Reported by Brian Kenney -- Library Journal, 03/01/2002

The Pierpont Morgan Library in New York City, a research library and museum, has announced a $75 million expansion project. Managers plan to greatly increase the exhibit area; construct a new reading room; create an auditorium; and forge an underground vault in bedrock, increasing the library's storage capacity by 70 percent. The construction will force the library to close for two years. The project is expected to begin in 2003; fundraising has just begun.

The designs, by architect Renzo Piano, would reinvent the Morgan's campus of landmark buildings, adding a glass-enclosed piazza in the middle of the block and moving its entrance to Madison Avenue. The plans are pending the approval of New York's Landmarks Preservation Commission.

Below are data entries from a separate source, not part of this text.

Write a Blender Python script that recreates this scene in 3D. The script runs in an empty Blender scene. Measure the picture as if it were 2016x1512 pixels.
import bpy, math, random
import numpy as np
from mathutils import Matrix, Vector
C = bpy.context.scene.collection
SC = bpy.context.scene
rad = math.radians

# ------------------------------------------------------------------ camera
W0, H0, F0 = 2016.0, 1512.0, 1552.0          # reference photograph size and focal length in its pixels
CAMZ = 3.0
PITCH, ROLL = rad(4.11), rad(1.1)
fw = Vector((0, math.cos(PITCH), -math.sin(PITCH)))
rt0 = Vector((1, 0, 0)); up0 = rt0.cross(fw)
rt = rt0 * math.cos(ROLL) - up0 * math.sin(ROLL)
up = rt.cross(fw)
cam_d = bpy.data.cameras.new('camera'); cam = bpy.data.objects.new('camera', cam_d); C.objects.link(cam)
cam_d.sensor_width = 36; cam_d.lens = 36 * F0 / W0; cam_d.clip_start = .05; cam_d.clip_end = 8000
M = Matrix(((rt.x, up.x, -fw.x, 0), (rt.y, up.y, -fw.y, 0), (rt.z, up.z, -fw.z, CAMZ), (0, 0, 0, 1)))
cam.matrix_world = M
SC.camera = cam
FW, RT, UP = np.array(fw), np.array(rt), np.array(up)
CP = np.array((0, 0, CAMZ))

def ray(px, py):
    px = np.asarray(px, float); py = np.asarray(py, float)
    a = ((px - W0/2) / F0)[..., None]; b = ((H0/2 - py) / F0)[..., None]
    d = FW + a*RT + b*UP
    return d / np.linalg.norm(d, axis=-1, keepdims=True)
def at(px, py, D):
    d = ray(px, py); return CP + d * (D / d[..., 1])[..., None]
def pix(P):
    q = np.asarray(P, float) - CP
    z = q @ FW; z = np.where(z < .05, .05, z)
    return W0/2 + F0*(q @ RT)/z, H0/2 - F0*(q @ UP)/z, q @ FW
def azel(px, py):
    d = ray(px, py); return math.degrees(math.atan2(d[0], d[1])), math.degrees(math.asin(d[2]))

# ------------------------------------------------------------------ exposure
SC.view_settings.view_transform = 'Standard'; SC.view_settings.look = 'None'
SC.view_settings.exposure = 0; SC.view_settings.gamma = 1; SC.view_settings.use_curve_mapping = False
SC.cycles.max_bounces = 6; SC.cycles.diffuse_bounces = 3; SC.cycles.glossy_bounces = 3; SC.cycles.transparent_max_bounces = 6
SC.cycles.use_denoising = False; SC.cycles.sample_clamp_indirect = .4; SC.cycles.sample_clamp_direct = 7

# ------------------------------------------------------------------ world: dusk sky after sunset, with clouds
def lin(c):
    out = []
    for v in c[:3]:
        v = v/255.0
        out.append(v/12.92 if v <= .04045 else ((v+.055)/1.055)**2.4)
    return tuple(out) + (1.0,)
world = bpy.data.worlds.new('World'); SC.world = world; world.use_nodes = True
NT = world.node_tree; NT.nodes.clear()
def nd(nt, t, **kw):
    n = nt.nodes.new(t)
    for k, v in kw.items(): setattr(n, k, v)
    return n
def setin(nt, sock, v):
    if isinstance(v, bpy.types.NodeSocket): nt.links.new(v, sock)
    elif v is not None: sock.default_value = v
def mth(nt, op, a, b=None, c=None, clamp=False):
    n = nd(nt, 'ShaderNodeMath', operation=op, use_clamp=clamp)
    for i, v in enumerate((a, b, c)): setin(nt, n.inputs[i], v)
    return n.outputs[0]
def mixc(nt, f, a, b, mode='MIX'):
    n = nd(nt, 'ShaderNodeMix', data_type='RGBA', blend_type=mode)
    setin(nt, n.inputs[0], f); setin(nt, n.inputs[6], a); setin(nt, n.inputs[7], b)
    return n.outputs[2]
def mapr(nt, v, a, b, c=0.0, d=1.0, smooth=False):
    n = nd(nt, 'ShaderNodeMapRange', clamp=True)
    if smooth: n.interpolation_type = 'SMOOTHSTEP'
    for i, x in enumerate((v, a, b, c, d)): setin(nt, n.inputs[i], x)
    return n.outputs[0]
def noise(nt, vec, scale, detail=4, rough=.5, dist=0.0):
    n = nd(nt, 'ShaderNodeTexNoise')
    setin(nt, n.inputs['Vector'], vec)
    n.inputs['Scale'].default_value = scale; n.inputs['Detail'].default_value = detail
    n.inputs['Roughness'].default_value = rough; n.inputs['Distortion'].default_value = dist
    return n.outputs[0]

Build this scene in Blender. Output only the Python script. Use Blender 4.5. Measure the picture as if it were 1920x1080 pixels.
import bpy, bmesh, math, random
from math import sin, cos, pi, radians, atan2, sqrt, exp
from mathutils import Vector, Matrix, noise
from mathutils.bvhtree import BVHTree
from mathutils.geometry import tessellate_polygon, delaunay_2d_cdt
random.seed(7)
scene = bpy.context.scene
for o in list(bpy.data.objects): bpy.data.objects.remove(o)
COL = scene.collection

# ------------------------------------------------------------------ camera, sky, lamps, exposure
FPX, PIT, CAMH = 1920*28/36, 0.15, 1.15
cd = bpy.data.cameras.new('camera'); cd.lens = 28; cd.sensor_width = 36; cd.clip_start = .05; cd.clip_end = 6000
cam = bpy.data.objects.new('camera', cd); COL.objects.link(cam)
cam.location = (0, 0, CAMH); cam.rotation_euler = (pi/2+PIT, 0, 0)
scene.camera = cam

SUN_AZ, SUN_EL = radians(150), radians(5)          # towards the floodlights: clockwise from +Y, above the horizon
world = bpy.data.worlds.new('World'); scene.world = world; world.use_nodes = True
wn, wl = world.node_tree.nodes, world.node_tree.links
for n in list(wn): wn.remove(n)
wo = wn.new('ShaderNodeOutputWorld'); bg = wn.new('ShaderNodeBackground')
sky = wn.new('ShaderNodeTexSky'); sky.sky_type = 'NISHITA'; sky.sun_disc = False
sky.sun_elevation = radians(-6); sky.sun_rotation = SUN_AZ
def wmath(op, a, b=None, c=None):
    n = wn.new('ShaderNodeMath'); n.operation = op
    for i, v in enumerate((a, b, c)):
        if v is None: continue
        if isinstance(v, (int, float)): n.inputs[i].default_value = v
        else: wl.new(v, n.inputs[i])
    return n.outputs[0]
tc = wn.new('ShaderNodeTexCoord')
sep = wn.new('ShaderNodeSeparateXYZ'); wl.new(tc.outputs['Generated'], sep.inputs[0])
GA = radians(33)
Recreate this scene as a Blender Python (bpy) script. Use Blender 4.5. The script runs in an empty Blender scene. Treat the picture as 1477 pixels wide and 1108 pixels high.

"The library has always had a dual mission as an independent research library for scholars and as a museum for the public," said Director Charles Pierce. The new plan—which seeks to raise the Morgan's profile among the museumgoing public while creating more space for researchers—maintains the balance, he said. Expanded reading room space is especially important, since later this year the library is launching an online bibliographic database of its holdings named Corsair, after one of Pierpont Morgan's four yachts.

A history of expansion

In all, the expansion would add 70,000 square feet. Built between 1902 and 1906, the structure began as the private library of financier Pierpont Morgan. In 1924, 11 years after Morgan's death, his son opened the library to the public. An annex was built in 1928. In 1987, the library doubled in size through the acquisition of a nearby town house; a garden court was built to connect the house with the annex and original library.